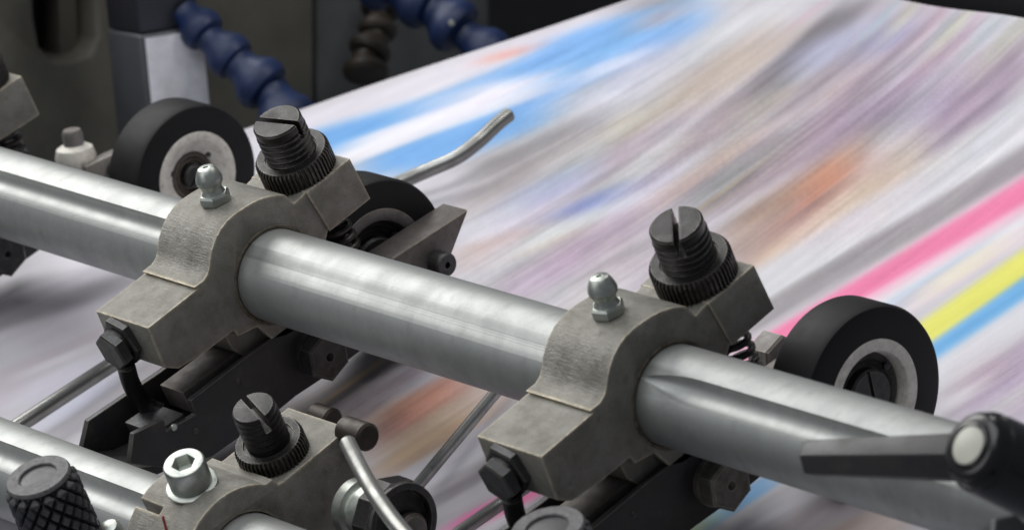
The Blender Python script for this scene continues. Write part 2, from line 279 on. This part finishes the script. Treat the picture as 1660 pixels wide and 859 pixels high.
def build_web():
    X0, Y0, res, lin = web_print()
    A, B, Cc, D = [np.array(onweb(*p)) for p in ((-300, 435), (1180, -52), (2700, 219), (400, 1900))]
    nu, nv = 1050, 860; a = np.linspace(0, 1, nu)[None, :, None]; b = np.linspace(0, 1, nv)[:, None, None]
    P = (A * (1 - a) + B * a) * (1 - b) + (D * (1 - a) + Cc * a) * b        # nv x nu x 3
    q = (P - C) @ R.T; dx = CX + F * q[..., 0] / q[..., 2]; dy = CY + F * q[..., 1] / q[..., 2]
    fx = np.clip((dx - X0) / res, 0, lin.shape[1] - 2); fy = np.clip((dy - Y0) / res, 0, lin.shape[0] - 2)
    j = fx.astype(int); i = fy.astype(int); fx = (fx - j)[..., None]; fy = (fy - i)[..., None]
    col = (lin[i, j] * (1 - fx) + lin[i, j + 1] * fx) * (1 - fy) + (lin[i + 1, j] * (1 - fx) + lin[i + 1, j + 1] * fx) * fy
    P[..., 2] += .05 * np.sin(P[..., 0] * .55 + .8) + .03 * np.sin(P[..., 0] * 1.3 + P[..., 1] * .07)       # slight flutes of paper under tension
    me = bpy.data.meshes.new('paper_web'); n = nu * nv; me.vertices.add(n); me.vertices.foreach_set('co', P.reshape(-1).astype(np.float32))
    idx = np.arange(n).reshape(nv, nu); f = np.stack([idx[:-1, :-1], idx[1:, :-1], idx[1:, 1:], idx[:-1, 1:]], -1).reshape(-1, 4); nf = len(f)
    me.loops.add(nf * 4); me.loops.foreach_set('vertex_index', f.reshape(-1).astype(np.int32)); me.polygons.add(nf)
    me.polygons.foreach_set('loop_start', np.arange(0, nf * 4, 4, dtype=np.int32)); me.polygons.foreach_set('use_smooth', np.ones(nf, bool)); me.update(); me.validate()
    ca = me.color_attributes.new('print', 'FLOAT_COLOR', 'POINT'); ca.data.foreach_set('color', np.concatenate([col, np.ones(col.shape[:2] + (1,))], -1).reshape(-1).astype(np.float32))
    m = bpy.data.materials.new('printed_paper'); m.use_nodes = True; nt = m.node_tree; p = nt.nodes['Principled BSDF']; p.inputs['Roughness'].default_value = .55; p.inputs['Specular IOR Level'].default_value = .25
    at_ = nt.nodes.new('ShaderNodeVertexColor'); at_.layer_name = 'print'; nt.links.new(at_.outputs[0], p.inputs['Base Color'])
    me.materials.append(m); o = bpy.data.objects.new('paper_web', me); COL.objects.link(o)
    tag(o, 'wide white paper web with streaked colour print running under the shafts', 'paper')
build_web()

# ------------------------------------------------------------------ main shaft with keyways
def keyway(x0, x1, ang, rad=.27, off=1.03, taper=1.6):
    y, z = math.cos(math.radians(ang)), math.sin(math.radians(ang)); L = x1 - x0
    pr = [(max(.003, rad * (.2 + .8 * (1 - (1 - h) ** 2.2))), h * taper) for h in np.linspace(0, 1, 12)]
    pr += [(max(.003, rad * (.2 + .8 * (1 - (1 - h) ** 2.2))), L - h * taper) for h in np.linspace(1, 0, 12)]
    return lathe(BM(), pr, (x0, y * off, z * off), (1, 0, 0), 40)
sh = empty('keyed_shaft', (-30, 0, 0))
bm = BM(); prof = [(.96, -34), (1.0, -33.95), (1.0, 33.9), (.96, 34)]; lathe(bm, prof, (0, 0, 0), (1, 0, 0), 160)
shaft = mesh_obj('shaft', bm, m_shaft, None); cut(shaft, [keyway(-33, -1.2, 118), keyway(12.95, 33, 123, rad=.29, off=1.06)]); bevel(shaft, .022, 45, 2)
for p in shaft.data.polygons: p.use_smooth = True
shaft.data.set_sharp_from_angle(angle=math.radians(28)); shaft.parent = sh; shaft.location = (30, 0, 0)
tag(sh, 'long thick silver shaft with keyways crossing the picture through the two large clamps', 'shaft')

# ------------------------------------------------------------------ clamp
W = 1.93
RING = [(1.38, -.35)] + [(1.4 * math.cos(math.radians(a)), 1.4 * math.sin(math.radians(a))) for a in (-24, -38, -52, -66, -80, -94, -108, -122)]
ARM = [(-3.25, .94), (-1.80, .93), (-1.88, 1.01), (-1.60, 1.0), (-1.45, 1.06), (-1.33, 1.18), (-1.22, 1.34), (-1.09, 1.47), (-.93, 1.60), (-.72, 1.71), (-.5, 1.775), (-.25, 1.79), (.0, 1.77), (.25, 1.735), (.5, 1.67), (.72, 1.575), (.9, 1.475), (1.02, 1.39), (1.13, 1.075), (1.45, 1.12), (2.77, 1.11), (2.83, .04), (1.6, .04), (1.46, -.1)]
LOW = [(-.93, -.72), (-1.43, -.6), (-1.47, -.42), (-2.2, -.40), (-3.02, -.30), (-3.31, -.06)]
def make_nut(name, r, h, org, d, parent, n=52, mat=m_black):
    bm = BM(); prof = [(r * .93, 0), (r, .05), (r, h - .08), (r * .93, h), (r * .72, h), (r * .70, h - .04), (r * .62, h - .04)]
    def rf(q, hh, t, k, i):
        return q - (.052 if (i % 4) in (2, 3) and k in (1, 2) else (.012 if k in (0, 3) and (i % 4) in (2, 3) else 0))
    lathe(bm, prof, org, d, n * 4, rfun=rf); return mesh_obj(name, bm, mat, parent, sharp=30)
def make_screw(name, r, h, base, d, slot, parent, mat=m_black, depth=.42, pitch=.15, width=.13):
    d = Vector(d).normalized(); prof = [(r * .9, 0)]; z = .05
    while z < h - .21: prof += [(r * .9, z), (r, z + pitch * .4), (r, z + pitch * .55), (r * .9, z + pitch * .95)]; z += pitch
    prof += [(r * .97, z + .01), (r * .97, h - .04), (r * .9, h)]
    o = mesh_obj(name, lathe(BM(), prof, base, d, 56), mat, None)
    bm = BM(); sd = Vector(slot); sd = sd - sd.dot(d) * d; cbox(bm, Vector(base) + d * (h - depth / 2 + .05), sd, d, r * 1.4, width / 2, depth / 2 + .05)
    cut(o, [bm]); bevel(o, .018, 50, 2); o.parent = parent; return o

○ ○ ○

* **Your goal**: Using the listing, copy every line where the word "wide" shows up.

* **Expected output**:
The Blender Python script for this scene continues. Write part 2, from line 279 on. This part finishes the script. Treat the picture as 1660 pixels wide and 859 pixels high.
    tag(o, 'wide white paper web with streaked colour print running under the shafts', 'paper')